Based on quarterly data compiled by the Bahamas National Statistical Institute, labour market conditions improved in the second quarter of 2025, vis-à-vis the first quarter. The unemployment rate decreased to 9.3% in the review quarter, from 10.8% in the previous quarter, although still was higher than the 8.7% in the same period last year. In particular, the number of employed persons rose to 218,620 in the review quarter, up from 214,725 in the preceding quarter and 213,210 in the comparable 2024 period. Meanwhile, the youth unemployment rate decreased by 0.6 percentage points to 20.3%, in comparison to the first quarter of 2025.
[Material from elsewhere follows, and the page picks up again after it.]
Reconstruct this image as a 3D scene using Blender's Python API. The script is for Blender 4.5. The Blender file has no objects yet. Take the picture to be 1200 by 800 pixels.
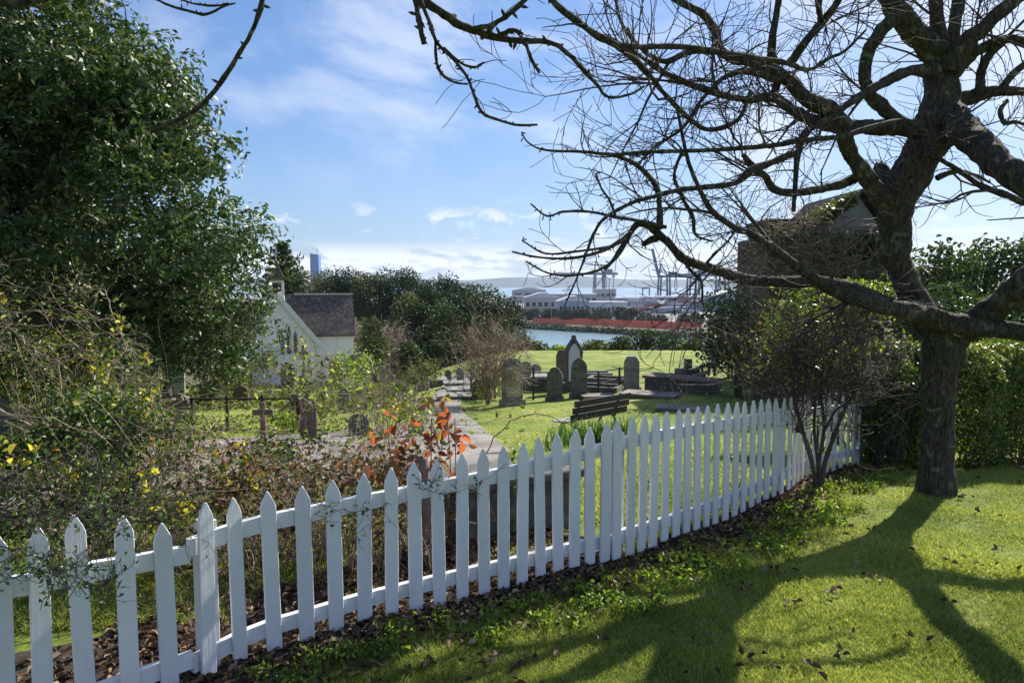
import bpy, bmesh, math, random
import numpy as np
from mathutils import Vector, Matrix
SC = bpy.context.scene
R = math.radians
# ---------------------------------------------------------------- camera
F = 850.0; EYE = 1.95; PITCH = math.atan(67/850)
cam = bpy.data.cameras.new('camera'); camo = bpy.data.objects.new('camera', cam)
SC.collection.objects.link(camo); SC.camera = camo
camo.location = (0, 0, EYE); camo.rotation_euler = (R(90)-PITCH, 0, 0)
cam.sensor_width = 36; cam.lens = F/1200*36; cam.clip_start = .05; cam.clip_end = 30000
# ---------------------------------------------------------------- sky, sun, exposure
SUN_AZ, SUN_EL = R(41), R(35)          # azimuth measured from +Y towards +X
w = bpy.data.worlds.new('World'); SC.world = w; w.use_nodes = True
nt = w.node_tree; nt.nodes.clear()
def N(nt, t, **k):
    n = nt.nodes.new(t)
    for a, b in k.items():
        if a in n.inputs.keys() if isinstance(a, str) else False: n.inputs[a].default_value = b
        else: setattr(n, a, b)
    return n
out = nt.nodes.new('ShaderNodeOutputWorld'); bg = nt.nodes.new('ShaderNodeBackground')
sky = nt.nodes.new('ShaderNodeTexSky'); sky.sky_type = 'NISHITA'; sky.sun_disc = False
sky.sun_elevation = SUN_EL; sky.sun_rotation = SUN_AZ; sky.air_density = 1.1; sky.dust_density = .5; sky.ozone_density = 1.6
tc = nt.nodes.new('ShaderNodeTexCoord')
def clouds(scale, loc, lo, hi, detail=7, dist=.6, rough=.6):
    mp = nt.nodes.new('ShaderNodeMapping'); mp.inputs['Scale'].default_value = scale; mp.inputs['Location'].default_value = loc
    nt.links.new(tc.outputs['Generated'], mp.inputs[0])
    n = nt.nodes.new('ShaderNodeTexNoise'); n.inputs['Scale'].default_value = 1; n.inputs['Detail'].default_value = detail
    n.inputs['Roughness'].default_value = rough; n.inputs['Distortion'].default_value = dist
    nt.links.new(mp.outputs[0], n.inputs['Vector'])
    m = nt.nodes.new('ShaderNodeMapRange'); m.inputs[1].default_value = lo; m.inputs[2].default_value = hi
    m.interpolation_type = 'SMOOTHSTEP'; nt.links.new(n.outputs[0], m.inputs[0]); return m.outputs[0]
def M(op, a, b=None, c=None):
    m = nt.nodes.new('ShaderNodeMath'); m.operation = op
    for i, x in enumerate((a, b, c)):
        if x is None: continue
        if isinstance(x, (int, float)): m.inputs[i].default_value = x
        else: nt.links.new(x, m.inputs[i])
    return m.outputs[0]
def MR(x, a, b, c=0, d=1):
    m = nt.nodes.new('ShaderNodeMapRange'); m.interpolation_type = 'SMOOTHSTEP'
    for i, v in enumerate((a, b, c, d)): m.inputs[i+1].default_value = v
    nt.links.new(x, m.inputs[0]); return m.outputs[0]
sp = nt.nodes.new('ShaderNodeSeparateXYZ'); nt.links.new(tc.outputs['Generated'], sp.inputs[0])
z = sp.outputs[2]; x_ = sp.outputs[0]
cirrus = clouds((1.9, 1.0, 3.1), (1.3, .7, 2.2), .40, .66, 10, 1.6, .62)
cm = M('MULTIPLY', cirrus, MR(z, .07, .2))
cm = M('MULTIPLY', cm, MR(x_, -.45, .05, .45, .95))
low = clouds((11, 11, 42), (2.1, .4, .6), .40, .53, 10, .4, .6)
lowm = M('MULTIPLY', low, M('MULTIPLY', MR(z, -.01, .004), MR(z, .062, .034)))
puff = clouds((14, 14, 30), (5.1, 2.4, 1.6), .55, .66, 8, .3, .55)
puffm = M('MULTIPLY', puff, M('MULTIPLY', MR(z, .045, .07), MR(z, .12, .085)))
mask = M('MAXIMUM', M('MULTIPLY', cm, .62), M('MAXIMUM', M('MULTIPLY', lowm, 1.0), M('MULTIPLY', puffm, .75)))
mix = nt.nodes.new('ShaderNodeMix'); mix.data_type = 'RGBA'
nt.links.new(mask, mix.inputs[0]); 
gain = nt.nodes.new('ShaderNodeMix'); gain.data_type = 'RGBA'; gain.blend_type = 'MULTIPLY'; gain.inputs[0].default_value = 1
nt.links.new(sky.outputs[0], gain.inputs[6]); gain.inputs[7].default_value = (.36, .49, .73, 1)
# soft shoulder: keeps the aureole near the sun from clipping
def VM(op, a, b):
    m = nt.nodes.new('ShaderNodeVectorMath'); m.operation = op
    for i, x in enumerate((a, b)):
        if isinstance(x, tuple): m.inputs[i].default_value = x
        else: nt.links.new(x, m.inputs[i])
    return m.outputs[0]
shoulder = VM('DIVIDE', gain.outputs[2], VM('ADD', VM('MULTIPLY', gain.outputs[2], (.12, .12, .10)), (1, 1, 1)))
shoulder = VM('MULTIPLY', shoulder, (1.12, 1.12, 1.15))
nt.links.new(shoulder, mix.inputs[6]); mix.inputs[7].default_value = (4.2, 4.4, 4.9, 1)
nt.links.new(mix.outputs[2], bg.inputs[0]); bg.inputs[1].default_value = .1
nt.links.new(bg.outputs[0], out.inputs[0])
sl = bpy.data.lights.new('sun', 'SUN'); sl.energy = 4.2; sl.angle = R(.5); sl.color = (1, .94, .84)
so = bpy.data.objects.new('sun', sl); SC.collection.objects.link(so)
sd = Vector((math.sin(SUN_AZ)*math.cos(SUN_EL), math.cos(SUN_AZ)*math.cos(SUN_EL), math.sin(SUN_EL)))
so.rotation_euler = sd.to_track_quat('Z', 'Y').to_euler(); so.location = sd*50
vs = SC.view_settings; vs.view_transform = 'Standard'; vs.look = 'None'; vs.gamma = 1; vs.use_curve_mapping = False
vs.exposure = 1.25
SC.cycles.transparent_max_bounces = 8; SC.cycles.max_bounces = 6; SC.cycles.volume_bounces = 0
SC.cycles.volume_step_rate = 10
# ---------------------------------------------------------------- projection helpers
cp, sp_ = math.cos(PITCH), math.sin(PITCH)
def P(u, v, Y):
    """point at forward distance Y whose direction is that of photograph position (u, v)"""
    dx = u-600; dy = F*cp-(v-400)*sp_*-1*-1; dz = -F*sp_-(v-400)*cp
    k = Y/dy
    return np.array((dx*k, Y, EYE+dz*k))
_yr = np.array([-9e3, 0, 3, 4, 7, 8.6, 10, 15, 22, 30, 40, 46, 60, 100, 200, 280, 400, 9e3])
_dr = np.array([1.85, 1.88, 1.95, 1.98, 2.03, 2.2, 2.4, 3.0, 3.5, 3.75, 3.95, 4.2, 8, 15, 23, 26, 28, 28])
_yl = np.array([-9e3, 0, 3, 4, 7, 8.6, 10, 15, 22, 30, 45, 60, 90, 120, 150, 200, 300, 380, 450, 9e3])
_dl = np.array([1.85, 1.88, 1.95, 1.98, 2.03, 2.2, 2.4, 3.0, 3.7, 4.7, 6.3, 9, 12, 10.5, 8.5, 6.5, 7, 14, 24, 26])
def sm(a, b, x):
    t = np.clip((x-a)/(b-a), 0, 1); return t*t*(3-2*t)
def HT(X, Y):
    X = np.asarray(X, float); Y = np.asarray(Y, float)
    Yc = np.maximum(Y, 1); u = 600+X/Yc*F
    wl = np.where(Y > 18, sm(620, 420, u), sm(620, 420, 600+X/18*F))
    D = np.interp(Y, _yr, _dr)*(1-wl)+np.interp(Y, _yl, _dl)*wl
    D = D+.085*sm(620, 300, u)*(1-sm(7, 12, Y))
    D = D-.18*sm(600, 900, u)*sm(14, 22, Y)*(1-sm(26, 40, Y))
    wr = sm(900, 1100, u)*sm(20, 60, Y); D = D*(1-wr)+np.minimum(D, 9)*wr
    shore = 415-.94*(X-9.6)
    wp = sm(0, 16, Y-shore)*sm(-260, -20, X+0*Y)
    D = D*(1-wp)+22.6*wp
    far = sm(1430, 1480, Y); D = D*(1-far)+29*far
    hill = sm(5200, 6200, Y)
    hz = -42-14*np.sin(X/700+1)-9*np.sin(X/260)-5*np.sin(X/115+2)
    D = D*(1-hill)+hz*hill
    bump = .02*np.sin(X*1.7+1)*np.sin(Y*1.3)+.012*np.sin(X*4.1+Y*2.7)
    return EYE-D+bump*np.where(Y < 60, 1, 0)
def G(u, v, lo=2.0, hi=330.0):
    """where the sight line (u, v) meets the terrain"""
    ys = np.concatenate([np.linspace(lo, 60, 800), np.linspace(60, hi, 600)])
    pts = np.array([P(u, v, y) for y in ys]); d = pts[:, 2]-HT(pts[:, 0], pts[:, 1])
    i = np.argmax(d < 0)
    if d[i] >= 0: i = len(ys)-1
    if i == 0: return pts[0]
    t = d[i-1]/(d[i-1]-d[i]); return pts[i-1]*(1-t)+pts[i]*t
def ground(x, y): return float(HT(x, y))
def GC(u, v):
    g = G(u, v)
    if g[1] > 42 and u < 470: g = P(u, v, 40.5); g[2] = ground(g[0], g[1])
    return g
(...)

A breakdown by island showed that the jobless rate in New Providence was lower at 9.3% in the second quarter, from 11.0% in the prior quarter, but firmed by 0.7 percentage points year-on-year. In Grand Bahama, the jobless rate declined to 9.4%, from 12.8% in the prior quarter and 9.8% in the same period last year. In Abaco, the unemployment rate fell to 10.6%, from 13.8% in the first quarter and 14.0% in the comparative 2024 period.

Prices

Average consumer prices—as measured by the All-Bahamas Retail Price Index—posted an incremental decline during the twelve months to July 2025, following a 1.5% firming in the comparative 2024 period. In particular, average costs reduced for housing, water, gas, electricity and other fuels by 1.6% and for restaurant and hotels, by 0.1%, following gains in the previous year. Further, average inflation slowed for miscellaneous goods and services (2.0%), health (1.4%), alcoholic beverages, tobacco, & narcotics (1.3%), food & non-alcoholic beverages (0.6%) and education (0.1%). In a slight offset, the decline in average prices moderated for transport (2.0%), recreation & culture (0.9%) and communications (0.2%). In addition, the rise in average costs quickened for furnishing, household equipment & routine maintenance (7.7%) and clothing & footwear (0.5%).